Lafawndah is no stranger to jumping head first into new places and odd pairings. She's been a jet-setter since birth, and by the age of six, had already moved from Paris to Tehran and back. Since then, she's also lived in New York and Mexico, where she first moved to work as a curator and art director in various galleries. She speaks English, French, Persian and Spanish.

On "Jungle Exit," she actually sings in Swahili, with lyrics written through Google Translate. "It's a really cool game," she says. For "Jungle Exit," which she wanted to be a naïve representation of her experience in Mexico, she wrote the song in Spanish, translated it to English, and then Swahili.

After that, she deleted all of the earlier versions, only saving the Swahili translation, which she can translate back to nonsensical English, further decontextualizing herself and her own vision amongst the music.
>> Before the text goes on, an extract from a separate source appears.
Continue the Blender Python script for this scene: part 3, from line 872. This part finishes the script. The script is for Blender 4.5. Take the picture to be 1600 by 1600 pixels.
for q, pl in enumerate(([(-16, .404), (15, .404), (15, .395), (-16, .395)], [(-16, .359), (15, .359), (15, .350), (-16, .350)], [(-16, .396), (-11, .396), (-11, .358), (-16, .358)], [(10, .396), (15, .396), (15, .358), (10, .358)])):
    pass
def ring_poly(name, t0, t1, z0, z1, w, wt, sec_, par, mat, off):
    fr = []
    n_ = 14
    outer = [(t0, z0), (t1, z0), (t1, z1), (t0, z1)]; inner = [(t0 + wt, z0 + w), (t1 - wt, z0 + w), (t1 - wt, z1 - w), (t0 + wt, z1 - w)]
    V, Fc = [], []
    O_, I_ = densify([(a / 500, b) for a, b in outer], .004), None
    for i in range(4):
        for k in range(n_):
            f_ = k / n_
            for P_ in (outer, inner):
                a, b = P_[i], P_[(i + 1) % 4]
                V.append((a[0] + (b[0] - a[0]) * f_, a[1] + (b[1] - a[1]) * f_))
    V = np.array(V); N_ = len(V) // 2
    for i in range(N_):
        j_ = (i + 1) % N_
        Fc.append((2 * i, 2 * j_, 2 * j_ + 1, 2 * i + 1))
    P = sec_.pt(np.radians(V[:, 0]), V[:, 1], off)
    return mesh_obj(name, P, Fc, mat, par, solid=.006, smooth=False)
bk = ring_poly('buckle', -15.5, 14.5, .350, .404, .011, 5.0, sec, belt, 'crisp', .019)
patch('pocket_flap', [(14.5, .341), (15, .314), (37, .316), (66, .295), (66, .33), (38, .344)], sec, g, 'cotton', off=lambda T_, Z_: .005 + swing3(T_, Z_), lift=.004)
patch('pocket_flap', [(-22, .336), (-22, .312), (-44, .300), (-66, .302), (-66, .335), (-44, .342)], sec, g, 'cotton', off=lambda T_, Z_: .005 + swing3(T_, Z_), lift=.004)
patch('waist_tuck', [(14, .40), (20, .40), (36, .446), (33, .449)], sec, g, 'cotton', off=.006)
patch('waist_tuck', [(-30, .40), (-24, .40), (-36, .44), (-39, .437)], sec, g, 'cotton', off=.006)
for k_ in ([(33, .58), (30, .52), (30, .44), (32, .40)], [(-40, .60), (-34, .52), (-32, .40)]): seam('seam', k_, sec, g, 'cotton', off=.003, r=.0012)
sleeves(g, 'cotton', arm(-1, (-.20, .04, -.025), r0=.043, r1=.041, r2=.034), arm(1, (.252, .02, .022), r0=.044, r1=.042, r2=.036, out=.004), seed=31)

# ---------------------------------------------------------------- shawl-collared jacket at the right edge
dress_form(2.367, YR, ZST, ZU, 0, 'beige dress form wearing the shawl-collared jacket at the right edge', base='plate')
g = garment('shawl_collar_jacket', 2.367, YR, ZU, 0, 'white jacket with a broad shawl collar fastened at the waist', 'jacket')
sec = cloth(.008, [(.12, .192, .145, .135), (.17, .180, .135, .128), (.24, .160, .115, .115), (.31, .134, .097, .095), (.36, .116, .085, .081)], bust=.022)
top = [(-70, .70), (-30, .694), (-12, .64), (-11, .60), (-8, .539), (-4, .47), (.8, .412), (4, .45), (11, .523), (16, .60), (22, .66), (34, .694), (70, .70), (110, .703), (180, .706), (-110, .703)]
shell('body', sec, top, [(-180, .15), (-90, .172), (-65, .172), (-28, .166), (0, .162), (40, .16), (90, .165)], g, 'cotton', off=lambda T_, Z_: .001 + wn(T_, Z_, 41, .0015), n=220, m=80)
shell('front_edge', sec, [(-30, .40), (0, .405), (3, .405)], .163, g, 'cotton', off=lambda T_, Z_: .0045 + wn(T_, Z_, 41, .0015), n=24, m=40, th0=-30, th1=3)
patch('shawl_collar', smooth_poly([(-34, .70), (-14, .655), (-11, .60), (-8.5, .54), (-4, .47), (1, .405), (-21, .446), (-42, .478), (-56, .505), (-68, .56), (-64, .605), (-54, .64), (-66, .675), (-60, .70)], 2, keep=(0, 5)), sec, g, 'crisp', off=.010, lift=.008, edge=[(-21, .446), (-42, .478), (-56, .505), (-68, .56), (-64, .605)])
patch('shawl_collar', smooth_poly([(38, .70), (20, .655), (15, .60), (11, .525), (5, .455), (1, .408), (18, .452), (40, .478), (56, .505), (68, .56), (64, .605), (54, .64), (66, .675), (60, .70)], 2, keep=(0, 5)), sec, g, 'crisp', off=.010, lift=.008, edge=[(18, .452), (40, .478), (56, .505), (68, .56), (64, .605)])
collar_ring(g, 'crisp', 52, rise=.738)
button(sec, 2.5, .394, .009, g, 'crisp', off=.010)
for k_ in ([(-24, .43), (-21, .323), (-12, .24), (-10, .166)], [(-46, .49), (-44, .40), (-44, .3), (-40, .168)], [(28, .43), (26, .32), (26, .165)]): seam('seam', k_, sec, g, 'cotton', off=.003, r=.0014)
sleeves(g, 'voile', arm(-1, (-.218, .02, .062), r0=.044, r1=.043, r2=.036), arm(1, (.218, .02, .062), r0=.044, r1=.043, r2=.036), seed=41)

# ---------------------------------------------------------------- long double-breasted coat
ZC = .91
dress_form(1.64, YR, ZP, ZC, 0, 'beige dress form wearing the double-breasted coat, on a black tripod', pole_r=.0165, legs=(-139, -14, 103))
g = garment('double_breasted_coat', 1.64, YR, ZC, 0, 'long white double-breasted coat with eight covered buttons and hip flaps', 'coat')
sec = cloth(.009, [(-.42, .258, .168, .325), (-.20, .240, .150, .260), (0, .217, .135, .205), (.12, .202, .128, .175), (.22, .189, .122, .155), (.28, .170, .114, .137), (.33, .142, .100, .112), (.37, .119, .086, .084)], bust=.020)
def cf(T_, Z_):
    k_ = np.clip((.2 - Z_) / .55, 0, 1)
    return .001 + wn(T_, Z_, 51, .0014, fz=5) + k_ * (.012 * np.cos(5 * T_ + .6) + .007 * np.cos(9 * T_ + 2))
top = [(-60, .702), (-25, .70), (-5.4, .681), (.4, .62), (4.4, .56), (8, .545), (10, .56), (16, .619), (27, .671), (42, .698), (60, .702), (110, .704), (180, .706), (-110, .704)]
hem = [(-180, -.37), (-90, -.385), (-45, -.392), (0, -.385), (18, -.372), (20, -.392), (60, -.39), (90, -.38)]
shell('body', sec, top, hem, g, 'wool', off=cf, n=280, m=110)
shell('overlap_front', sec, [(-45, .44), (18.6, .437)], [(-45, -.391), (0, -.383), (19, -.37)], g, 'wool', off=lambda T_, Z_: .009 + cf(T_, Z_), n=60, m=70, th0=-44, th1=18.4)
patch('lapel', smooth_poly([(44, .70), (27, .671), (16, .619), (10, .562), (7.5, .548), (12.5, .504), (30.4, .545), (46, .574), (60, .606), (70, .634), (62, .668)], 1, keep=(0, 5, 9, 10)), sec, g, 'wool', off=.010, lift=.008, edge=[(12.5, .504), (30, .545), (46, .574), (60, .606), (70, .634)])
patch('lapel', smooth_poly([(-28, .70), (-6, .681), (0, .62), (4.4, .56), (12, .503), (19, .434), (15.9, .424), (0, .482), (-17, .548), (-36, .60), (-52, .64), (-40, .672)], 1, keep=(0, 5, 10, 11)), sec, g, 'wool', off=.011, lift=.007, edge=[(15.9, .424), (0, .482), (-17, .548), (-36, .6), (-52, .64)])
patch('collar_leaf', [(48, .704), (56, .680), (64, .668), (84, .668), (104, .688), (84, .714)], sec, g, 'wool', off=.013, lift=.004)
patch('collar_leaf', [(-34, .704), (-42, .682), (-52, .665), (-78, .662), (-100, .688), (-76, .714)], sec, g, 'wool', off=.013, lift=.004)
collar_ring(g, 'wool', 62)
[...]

Even with the lyrics, it is not about Lafawndah herself, but the emotions she evokes—it is those feelings that are universal.

But Lafawndah finds the power to create the universal by isolating herself. "I decided as of now I will only produce on islands—it's a fucking lock up," she said. It makes sense. The self-sustaining solitary state of island life is exactly like Lafawndah's vision of the music itself. She produces it on her own, and it doesn't easily fit into any of the boxes provided in today's electronic music landscape—it is a world within itself. "You can't do that in your normal life. I can't say 'fuck off' to everyone for a month," she insists. "In New York? FOMO would eat my brain every half-a-second."